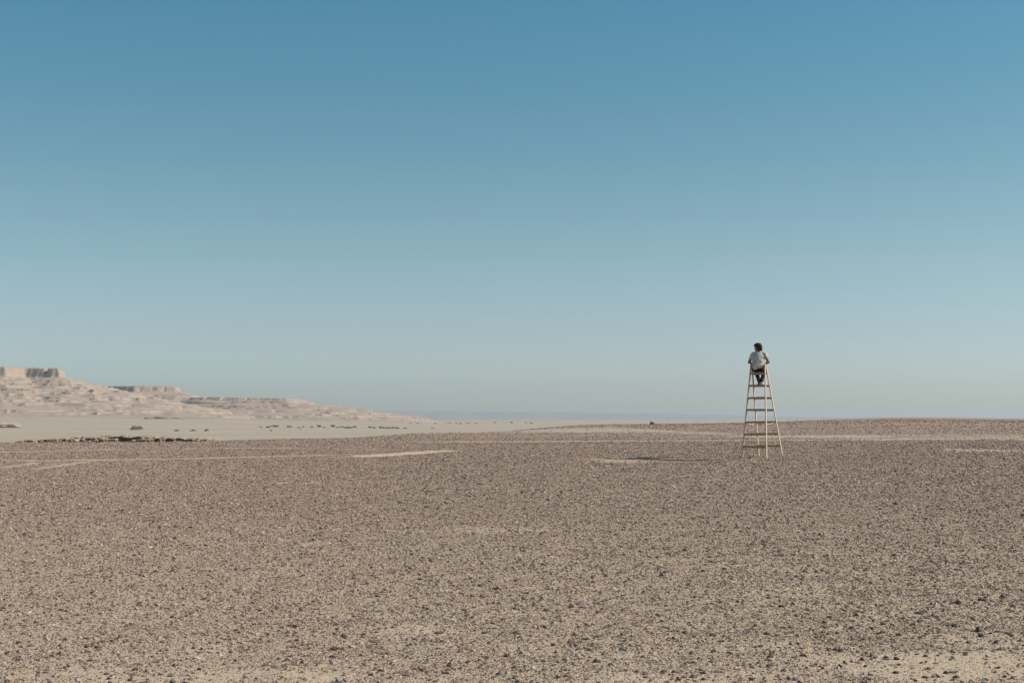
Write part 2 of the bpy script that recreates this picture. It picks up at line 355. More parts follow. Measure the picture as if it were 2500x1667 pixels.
# ------------------------------------------------------------ stones
def stone_mat(name, ramp, rand=True):
    M = NT(name, .8, .25); oi = M.n('ShaderNodeObjectInfo'); c = M.coord(obj=True)
    b = M.ramp(oi.outputs['Random'], ramp)
    n = M.noise(M.coord(), 60, 4, .6)
    M.col(M.mix(M.mr(n, .35, .7, 0, .35), b, (.26, .205, .16))); M.bump(n, .5, .004); return M.m
PEB = stone_mat('gravel_stone', [(0, (.085, .054, .044)), (.17, (.165, .11, .086)), (.38, (.31, .222, .172)), (.62, (.47, .352, .272)), (.74, (.32, .238, .198)), (.86, (.43, .352, .295)), (.94, (.48, .40, .31)), (.955, (.19, .09, .055)), (.985, (.46, .43, .38))])
STONEM = {k: stone_mat(k + '_stone', [(0, a), (1, b)]) for k, a, b in (('dark', (.035, .027, .024), (.075, .055, .045)), ('brown', (.12, .082, .062), (.18, .125, .095)), ('grey', (.15, .135, .125), (.25, .23, .215)), ('rust', (.16, .07, .04), (.20, .095, .055)))}
def rock_mesh(name, seed, sub=2, rough=.35, flat=.7, freq=1.1, cuts=7):
    rd = random.Random(seed); bm = bmesh.new(); bmesh.ops.create_icosphere(bm, subdivisions=sub, radius=1)
    planes = [(Vector((rd.gauss(0, 1), rd.gauss(0, 1), rd.gauss(0, .8))).normalized(), rd.uniform(.55, .85)) for _ in range(cuts)]
    off = Vector((seed * 3.1, seed * 1.7, 0))
    for v in bm.verts:
        p = v.co.copy(); p *= 1 + rough * mnoise.noise(p * freq + off)
        for n, k in planes:
            e = p.dot(n) - k
            if e > 0: p -= n * e * .9
        v.co = Vector((p.x * 1.1, p.y * .9, p.z * flat))
    me = bpy.data.meshes.new(name); bm.to_mesh(me); bm.free(); return me

# fine gravel: one uncountable cover; points carry the size and are strewn over the land
def strew(n, d0, d1, near=False, halfdeg=27.5, seed=1, inner=0):
    """evenly many stones per picture row: their least size grows with the distance, without any seam"""
    r = np.random.default_rng(seed)
    d = np.exp(r.uniform(math.log(d0), math.log(d1), n)); a = np.radians(r.uniform(-halfdeg, halfdeg, n)); x = d * np.sin(a); y = d * np.cos(a)
    smin = .0028 * (d / 9) ** .90; smax = np.maximum(.018 * (d / 9) ** .33, 2.1 * smin); pw = 2.9
    s = smin * (1 - r.uniform(0, 1, n) * (1 - (smax / smin) ** (-pw))) ** (-1 / pw)
    b = bare(x, y); g = gravelly(x, y); cl = .82 + .26 * fbm(x * 2.2, y * 2.2, 2, 81) + .07 * gn(x * .4, y * .4, 83)
    pr = np.clip(1 - .84 * b, 0, 1) * track_clear(x, y) * np.clip(.04 + .96 * g ** 2, 0, 1) * np.clip(cl, .15, 1.1) * (1 - .45 * sstep(24, 60, d)) * (1 - .66 * sstep(58, 92, d))
    if near: pr = pr * (1 - sstep(8, 20, d))
    if inner: pr = pr * (np.abs(np.degrees(a)) > inner) * (1 - sstep(40, 55, np.abs(np.degrees(a))))
    m = r.uniform(0, 1, n) < pr; return x[m], y[m], s[m]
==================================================
WRITTEN INSTRUCTION - Set the pictures aside and transcribe the data above exactly.

SOLUTION -
Write part 2 of the bpy script that recreates this picture. It picks up at line 355. More parts follow. Measure the picture as if it were 2500x1667 pixels.
# ------------------------------------------------------------ stones
def stone_mat(name, ramp, rand=True):
    M = NT(name, .8, .25); oi = M.n('ShaderNodeObjectInfo'); c = M.coord(obj=True)
    b = M.ramp(oi.outputs['Random'], ramp)
    n = M.noise(M.coord(), 60, 4, .6)
    M.col(M.mix(M.mr(n, .35, .7, 0, .35), b, (.26, .205, .16))); M.bump(n, .5, .004); return M.m
PEB = stone_mat('gravel_stone', [(0, (.085, .054, .044)), (.17, (.165, .11, .086)), (.38, (.31, .222, .172)), (.62, (.47, .352, .272)), (.74, (.32, .238, .198)), (.86, (.43, .352, .295)), (.94, (.48, .40, .31)), (.955, (.19, .09, .055)), (.985, (.46, .43, .38))])
STONEM = {k: stone_mat(k + '_stone', [(0, a), (1, b)]) for k, a, b in (('dark', (.035, .027, .024), (.075, .055, .045)), ('brown', (.12, .082, .062), (.18, .125, .095)), ('grey', (.15, .135, .125), (.25, .23, .215)), ('rust', (.16, .07, .04), (.20, .095, .055)))}
def rock_mesh(name, seed, sub=2, rough=.35, flat=.7, freq=1.1, cuts=7):
    rd = random.Random(seed); bm = bmesh.new(); bmesh.ops.create_icosphere(bm, subdivisions=sub, radius=1)
    planes = [(Vector((rd.gauss(0, 1), rd.gauss(0, 1), rd.gauss(0, .8))).normalized(), rd.uniform(.55, .85)) for _ in range(cuts)]
    off = Vector((seed * 3.1, seed * 1.7, 0))
    for v in bm.verts:
        p = v.co.copy(); p *= 1 + rough * mnoise.noise(p * freq + off)
        for n, k in planes:
            e = p.dot(n) - k
            if e > 0: p -= n * e * .9
        v.co = Vector((p.x * 1.1, p.y * .9, p.z * flat))
    me = bpy.data.meshes.new(name); bm.to_mesh(me); bm.free(); return me

# fine gravel: one uncountable cover; points carry the size and are strewn over the land
def strew(n, d0, d1, near=False, halfdeg=27.5, seed=1, inner=0):
    """evenly many stones per picture row: their least size grows with the distance, without any seam"""
    r = np.random.default_rng(seed)
    d = np.exp(r.uniform(math.log(d0), math.log(d1), n)); a = np.radians(r.uniform(-halfdeg, halfdeg, n)); x = d * np.sin(a); y = d * np.cos(a)
    smin = .0028 * (d / 9) ** .90; smax = np.maximum(.018 * (d / 9) ** .33, 2.1 * smin); pw = 2.9
    s = smin * (1 - r.uniform(0, 1, n) * (1 - (smax / smin) ** (-pw))) ** (-1 / pw)
    b = bare(x, y); g = gravelly(x, y); cl = .82 + .26 * fbm(x * 2.2, y * 2.2, 2, 81) + .07 * gn(x * .4, y * .4, 83)
    pr = np.clip(1 - .84 * b, 0, 1) * track_clear(x, y) * np.clip(.04 + .96 * g ** 2, 0, 1) * np.clip(cl, .15, 1.1) * (1 - .45 * sstep(24, 60, d)) * (1 - .66 * sstep(58, 92, d))
    if near: pr = pr * (1 - sstep(8, 20, d))
    if inner: pr = pr * (np.abs(np.degrees(a)) > inner) * (1 - sstep(40, 55, np.abs(np.degrees(a))))
    m = r.uniform(0, 1, n) < pr; return x[m], y[m], s[m]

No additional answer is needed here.